Welcome to the Short Classics Book Club! This is a live discussion group held each month on Zoom to discuss the shortest of the greatest books of all time.
Current Selection
Title: A Good Man is Hard to Find | Author: Flannery O’Connor
Author Bio: Flannery O’Connor, March 25, 1925 – August 3, 1964 was an American novelist, short story writer and essayist. She wrote two novels and 31 short stories, as well as a number of reviews and commentaries.
She was a Southern writer who often wrote in a sardonic Southern Gothic style and relied heavily on regional settings and grotesque characters, often in violent situations. The unsentimental acceptance or rejection of the limitations or imperfections or differences of these characters (whether attributed to disability, race, crime, religion or sanity) typically underpins the drama.
Her writing reflected her Roman Catholic faith and frequently examined questions of morality and ethics. Her posthumously compiled Complete Stories won the 1972 U.S. National Book Award for Fiction and has been the subject of enduring praise.
Book Description: A Southern gothic short story first published in 1953 by author Flannery O’Connor who, in her own words, described it as "the story of a family of six which, on its way driving to Florida [from Georgia], gets wiped out by an escaped convict who calls himself the Misfit". The story remains the most anthologized and most well-known of all of O'Connor's works.
Study/Discussion Questions:
- Do you think the moment of grace is a moment of grace?
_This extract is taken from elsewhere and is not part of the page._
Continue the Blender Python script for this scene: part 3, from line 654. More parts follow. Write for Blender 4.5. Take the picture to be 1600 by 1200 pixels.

Why or why not? How does the story change if it isn't?
- If the grandmother's moment of grace isn't actually a moment of grace, what is it? And how do you interpret The Misfit's reaction to it?
- Thirdly, what are the best ways to resolve conflict?
- Are any of O'Connor's characters sympathetic? Is the grandmother sympathetic? The Misfit?
- Is the story hopeful or cynical? How do you feel at the end?